Szef MRiT przekazał, że Bank Gospodarstwa Krajowego podpisał już umowę w tej sprawie z bankiem PKO SA, a w piątek miała zostać sfinalizowana umowa z PKO BP. Celem rządu, jak podkreślał Buda, jest przystąpienie do programu wszystkich banków w Polsce.
Buda: Obecne warunki kredytowe są trudne
– Bankom też powinno zależeć, żeby w ramach tego programu udzielać kredytu, bo wówczas ta ich akcja kredytowa i dochody w związku z tym będą większe – zwracał uwagę szef resortu rozwoju i technologii. Wskazał przy tym, że obecne warunki kredytowe są trudne. – Ciężko kogoś namawiać na kredyt i na mieszkanie, ale ta sytuacja za rok się zmieni i wielu doceni program, jak ta sytuacja się ustabilizuje – ocenił Buda.
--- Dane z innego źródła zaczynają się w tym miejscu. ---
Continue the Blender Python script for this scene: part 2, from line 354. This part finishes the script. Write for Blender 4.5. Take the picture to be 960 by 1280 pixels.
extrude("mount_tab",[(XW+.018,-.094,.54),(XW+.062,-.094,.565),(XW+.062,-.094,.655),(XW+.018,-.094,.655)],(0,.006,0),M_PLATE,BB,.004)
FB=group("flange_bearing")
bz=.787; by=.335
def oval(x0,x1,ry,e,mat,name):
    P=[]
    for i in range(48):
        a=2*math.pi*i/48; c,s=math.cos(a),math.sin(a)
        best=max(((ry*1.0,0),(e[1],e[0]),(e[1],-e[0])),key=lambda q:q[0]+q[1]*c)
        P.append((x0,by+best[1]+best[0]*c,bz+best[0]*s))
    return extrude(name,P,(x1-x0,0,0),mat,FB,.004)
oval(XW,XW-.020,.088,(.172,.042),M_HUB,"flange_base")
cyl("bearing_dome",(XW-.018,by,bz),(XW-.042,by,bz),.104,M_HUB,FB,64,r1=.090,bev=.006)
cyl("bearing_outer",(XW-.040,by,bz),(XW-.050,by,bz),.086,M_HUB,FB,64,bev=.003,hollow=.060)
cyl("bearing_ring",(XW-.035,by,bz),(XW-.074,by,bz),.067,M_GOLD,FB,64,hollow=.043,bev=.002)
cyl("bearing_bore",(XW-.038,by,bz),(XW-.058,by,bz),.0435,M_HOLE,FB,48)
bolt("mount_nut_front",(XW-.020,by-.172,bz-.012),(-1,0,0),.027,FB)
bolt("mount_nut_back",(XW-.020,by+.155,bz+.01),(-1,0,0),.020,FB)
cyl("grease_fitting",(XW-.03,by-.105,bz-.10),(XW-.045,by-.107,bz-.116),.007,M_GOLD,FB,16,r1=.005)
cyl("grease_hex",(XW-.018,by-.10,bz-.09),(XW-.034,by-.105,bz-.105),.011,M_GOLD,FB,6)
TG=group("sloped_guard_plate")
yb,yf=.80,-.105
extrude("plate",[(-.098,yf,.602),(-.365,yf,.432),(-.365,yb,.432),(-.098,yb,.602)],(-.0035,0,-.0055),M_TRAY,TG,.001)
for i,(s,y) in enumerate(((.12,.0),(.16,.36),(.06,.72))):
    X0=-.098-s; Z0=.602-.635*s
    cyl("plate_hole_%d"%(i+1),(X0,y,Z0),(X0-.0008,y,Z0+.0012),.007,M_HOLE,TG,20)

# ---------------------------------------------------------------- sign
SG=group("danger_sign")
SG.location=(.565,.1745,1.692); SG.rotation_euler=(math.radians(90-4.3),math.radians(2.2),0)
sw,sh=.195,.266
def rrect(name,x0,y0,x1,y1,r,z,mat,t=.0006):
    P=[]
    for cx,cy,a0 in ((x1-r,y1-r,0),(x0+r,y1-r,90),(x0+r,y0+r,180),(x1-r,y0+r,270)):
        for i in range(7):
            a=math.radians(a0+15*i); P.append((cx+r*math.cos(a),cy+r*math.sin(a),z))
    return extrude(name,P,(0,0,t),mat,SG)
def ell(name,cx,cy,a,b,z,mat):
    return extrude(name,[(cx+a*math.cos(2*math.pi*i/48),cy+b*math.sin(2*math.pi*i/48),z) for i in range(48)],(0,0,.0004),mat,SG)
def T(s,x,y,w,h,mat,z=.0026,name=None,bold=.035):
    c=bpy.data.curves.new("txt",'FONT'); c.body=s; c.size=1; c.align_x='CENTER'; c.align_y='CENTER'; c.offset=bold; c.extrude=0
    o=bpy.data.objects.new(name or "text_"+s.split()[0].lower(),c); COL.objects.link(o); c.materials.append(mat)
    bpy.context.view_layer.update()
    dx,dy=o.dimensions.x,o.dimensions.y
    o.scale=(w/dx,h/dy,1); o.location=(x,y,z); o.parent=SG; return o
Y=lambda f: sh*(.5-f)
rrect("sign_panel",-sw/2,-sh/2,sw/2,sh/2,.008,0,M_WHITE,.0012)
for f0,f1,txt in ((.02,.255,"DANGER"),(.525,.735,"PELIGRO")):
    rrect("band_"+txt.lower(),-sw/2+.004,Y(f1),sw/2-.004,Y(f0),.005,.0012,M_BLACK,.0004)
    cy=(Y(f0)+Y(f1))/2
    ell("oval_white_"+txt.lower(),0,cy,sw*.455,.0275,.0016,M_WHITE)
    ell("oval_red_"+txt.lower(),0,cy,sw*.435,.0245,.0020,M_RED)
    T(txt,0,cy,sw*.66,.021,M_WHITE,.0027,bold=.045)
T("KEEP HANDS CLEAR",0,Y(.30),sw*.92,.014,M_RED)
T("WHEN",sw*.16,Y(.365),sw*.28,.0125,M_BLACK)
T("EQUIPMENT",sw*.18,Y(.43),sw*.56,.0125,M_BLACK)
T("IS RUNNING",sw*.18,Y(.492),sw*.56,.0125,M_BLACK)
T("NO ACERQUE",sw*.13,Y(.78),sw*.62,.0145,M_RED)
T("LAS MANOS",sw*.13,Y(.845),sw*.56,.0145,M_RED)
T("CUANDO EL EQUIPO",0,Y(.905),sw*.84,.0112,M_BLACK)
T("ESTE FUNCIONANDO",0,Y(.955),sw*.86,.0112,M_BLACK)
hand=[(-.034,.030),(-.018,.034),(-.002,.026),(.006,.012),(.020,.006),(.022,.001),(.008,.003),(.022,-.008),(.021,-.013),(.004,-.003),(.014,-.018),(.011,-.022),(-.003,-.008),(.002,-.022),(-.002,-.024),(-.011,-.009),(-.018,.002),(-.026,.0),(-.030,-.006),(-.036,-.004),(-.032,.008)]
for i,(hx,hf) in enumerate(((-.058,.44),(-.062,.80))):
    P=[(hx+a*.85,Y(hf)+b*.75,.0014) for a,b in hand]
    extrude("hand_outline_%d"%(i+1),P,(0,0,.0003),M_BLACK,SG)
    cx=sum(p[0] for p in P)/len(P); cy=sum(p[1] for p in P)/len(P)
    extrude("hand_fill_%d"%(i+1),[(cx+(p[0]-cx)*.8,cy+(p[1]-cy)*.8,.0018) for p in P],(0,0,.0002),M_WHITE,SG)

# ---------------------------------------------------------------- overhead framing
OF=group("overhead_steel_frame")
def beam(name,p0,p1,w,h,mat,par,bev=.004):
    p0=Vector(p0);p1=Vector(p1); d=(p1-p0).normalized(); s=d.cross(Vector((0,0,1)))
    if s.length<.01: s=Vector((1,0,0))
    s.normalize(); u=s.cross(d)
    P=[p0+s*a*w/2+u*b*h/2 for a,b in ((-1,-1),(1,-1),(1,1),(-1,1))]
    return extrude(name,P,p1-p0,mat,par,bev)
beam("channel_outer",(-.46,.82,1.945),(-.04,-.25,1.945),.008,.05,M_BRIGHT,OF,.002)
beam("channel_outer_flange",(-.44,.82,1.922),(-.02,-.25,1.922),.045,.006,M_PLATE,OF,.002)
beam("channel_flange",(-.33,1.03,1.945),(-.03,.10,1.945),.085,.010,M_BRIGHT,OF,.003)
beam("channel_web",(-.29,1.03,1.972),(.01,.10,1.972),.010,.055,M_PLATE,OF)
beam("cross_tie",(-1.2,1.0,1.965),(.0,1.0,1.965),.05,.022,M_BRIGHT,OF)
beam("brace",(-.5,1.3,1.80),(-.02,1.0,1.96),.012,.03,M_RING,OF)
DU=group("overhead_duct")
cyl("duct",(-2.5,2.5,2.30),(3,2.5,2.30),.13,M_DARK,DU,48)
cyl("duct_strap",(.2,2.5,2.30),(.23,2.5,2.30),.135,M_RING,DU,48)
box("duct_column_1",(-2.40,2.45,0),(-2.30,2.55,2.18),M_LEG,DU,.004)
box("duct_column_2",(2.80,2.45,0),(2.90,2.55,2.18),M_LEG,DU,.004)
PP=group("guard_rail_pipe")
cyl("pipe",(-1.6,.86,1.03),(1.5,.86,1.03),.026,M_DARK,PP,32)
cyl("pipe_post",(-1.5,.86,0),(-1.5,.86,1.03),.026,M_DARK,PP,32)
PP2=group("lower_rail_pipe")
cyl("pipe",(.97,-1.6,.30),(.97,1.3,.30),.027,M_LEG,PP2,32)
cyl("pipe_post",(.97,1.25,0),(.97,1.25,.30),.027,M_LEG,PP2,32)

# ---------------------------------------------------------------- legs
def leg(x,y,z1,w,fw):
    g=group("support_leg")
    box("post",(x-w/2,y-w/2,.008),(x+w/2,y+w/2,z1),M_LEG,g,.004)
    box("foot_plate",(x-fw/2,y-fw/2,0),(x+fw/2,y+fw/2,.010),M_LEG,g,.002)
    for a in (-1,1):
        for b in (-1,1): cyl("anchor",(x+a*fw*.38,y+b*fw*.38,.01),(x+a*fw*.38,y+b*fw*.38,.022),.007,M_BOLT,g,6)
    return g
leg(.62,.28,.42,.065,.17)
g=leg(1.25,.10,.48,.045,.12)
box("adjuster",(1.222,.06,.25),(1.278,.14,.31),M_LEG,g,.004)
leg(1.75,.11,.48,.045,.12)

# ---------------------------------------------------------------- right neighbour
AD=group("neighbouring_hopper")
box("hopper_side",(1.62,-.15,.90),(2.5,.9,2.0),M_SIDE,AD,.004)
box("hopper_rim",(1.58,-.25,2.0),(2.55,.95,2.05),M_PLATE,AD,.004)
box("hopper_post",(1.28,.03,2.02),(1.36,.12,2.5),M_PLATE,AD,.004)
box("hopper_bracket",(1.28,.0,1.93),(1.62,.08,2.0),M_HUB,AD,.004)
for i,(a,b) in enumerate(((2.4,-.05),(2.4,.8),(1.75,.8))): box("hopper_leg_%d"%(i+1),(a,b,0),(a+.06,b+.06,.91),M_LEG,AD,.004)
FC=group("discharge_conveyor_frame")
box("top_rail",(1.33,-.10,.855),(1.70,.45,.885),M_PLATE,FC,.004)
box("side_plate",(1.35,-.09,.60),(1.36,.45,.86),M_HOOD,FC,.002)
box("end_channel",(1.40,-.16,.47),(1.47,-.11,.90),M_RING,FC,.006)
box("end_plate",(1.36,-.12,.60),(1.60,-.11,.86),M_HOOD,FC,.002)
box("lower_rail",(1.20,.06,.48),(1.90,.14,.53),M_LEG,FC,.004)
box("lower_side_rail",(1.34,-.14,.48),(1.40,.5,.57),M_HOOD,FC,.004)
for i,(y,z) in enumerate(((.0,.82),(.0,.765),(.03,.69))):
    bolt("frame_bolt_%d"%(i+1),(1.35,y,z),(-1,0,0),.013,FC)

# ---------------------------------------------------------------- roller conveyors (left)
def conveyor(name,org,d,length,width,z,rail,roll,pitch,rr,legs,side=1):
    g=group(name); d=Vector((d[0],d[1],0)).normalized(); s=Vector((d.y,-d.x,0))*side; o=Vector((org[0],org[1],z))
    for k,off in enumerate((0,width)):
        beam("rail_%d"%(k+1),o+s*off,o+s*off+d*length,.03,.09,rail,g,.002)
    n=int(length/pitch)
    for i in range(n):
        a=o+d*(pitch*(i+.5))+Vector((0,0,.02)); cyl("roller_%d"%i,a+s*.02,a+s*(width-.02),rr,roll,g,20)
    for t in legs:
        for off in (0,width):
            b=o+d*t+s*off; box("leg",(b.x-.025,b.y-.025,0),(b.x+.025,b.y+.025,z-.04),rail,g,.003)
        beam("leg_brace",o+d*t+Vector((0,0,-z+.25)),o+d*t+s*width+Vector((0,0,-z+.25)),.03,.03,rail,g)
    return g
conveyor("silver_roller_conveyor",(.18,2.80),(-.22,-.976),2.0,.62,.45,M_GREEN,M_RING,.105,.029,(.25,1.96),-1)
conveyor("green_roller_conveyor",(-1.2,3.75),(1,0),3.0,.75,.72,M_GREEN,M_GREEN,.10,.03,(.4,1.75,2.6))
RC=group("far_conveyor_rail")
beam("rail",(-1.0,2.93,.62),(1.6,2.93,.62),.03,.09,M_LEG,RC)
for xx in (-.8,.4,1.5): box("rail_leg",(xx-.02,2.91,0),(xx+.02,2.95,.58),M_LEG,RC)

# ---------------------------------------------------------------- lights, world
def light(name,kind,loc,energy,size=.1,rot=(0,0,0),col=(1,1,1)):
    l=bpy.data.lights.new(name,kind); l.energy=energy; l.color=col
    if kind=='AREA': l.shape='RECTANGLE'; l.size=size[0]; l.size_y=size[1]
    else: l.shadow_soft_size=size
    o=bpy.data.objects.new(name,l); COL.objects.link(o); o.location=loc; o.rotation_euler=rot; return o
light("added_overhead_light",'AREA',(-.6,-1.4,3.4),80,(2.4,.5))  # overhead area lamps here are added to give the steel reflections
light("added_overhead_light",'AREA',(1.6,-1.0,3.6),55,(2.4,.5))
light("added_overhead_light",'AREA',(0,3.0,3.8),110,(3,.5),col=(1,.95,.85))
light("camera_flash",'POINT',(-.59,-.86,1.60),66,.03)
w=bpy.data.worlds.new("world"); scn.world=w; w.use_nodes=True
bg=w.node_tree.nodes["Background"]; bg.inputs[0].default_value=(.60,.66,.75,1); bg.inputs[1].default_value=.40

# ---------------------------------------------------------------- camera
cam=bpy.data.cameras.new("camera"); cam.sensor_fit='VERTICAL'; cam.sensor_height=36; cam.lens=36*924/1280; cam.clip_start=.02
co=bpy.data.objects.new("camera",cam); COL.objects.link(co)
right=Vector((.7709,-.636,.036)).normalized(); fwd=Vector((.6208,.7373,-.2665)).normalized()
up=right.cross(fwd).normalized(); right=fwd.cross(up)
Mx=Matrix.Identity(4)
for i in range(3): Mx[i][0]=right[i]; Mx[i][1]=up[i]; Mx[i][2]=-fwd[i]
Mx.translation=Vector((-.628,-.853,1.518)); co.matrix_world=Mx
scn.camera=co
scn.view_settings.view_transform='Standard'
Zdaniem ministra, projekt jest korzystny zwłaszcza "dla małżeństw, które planują powiększenie rodziny". Przyznał, że w czasie gdy rosną stopy procentowe trudno jest podejmować decyzje o kredycie, jednak zapewnił, że "w dłuższej perspektywie rozwiązanie, które zaproponował rząd, okaże się dla kredytobiorców korzystne".
Ustawa o gwarantowanym kredycie mieszkaniowym
W czwartek weszły w życie przepisy ustawy o gwarantowanym kredycie mieszkaniowym. Zakłada ona możliwość wzięcia kredytu hipotecznego przez osoby, które nie mają wkładu własnego wymaganego przez banki.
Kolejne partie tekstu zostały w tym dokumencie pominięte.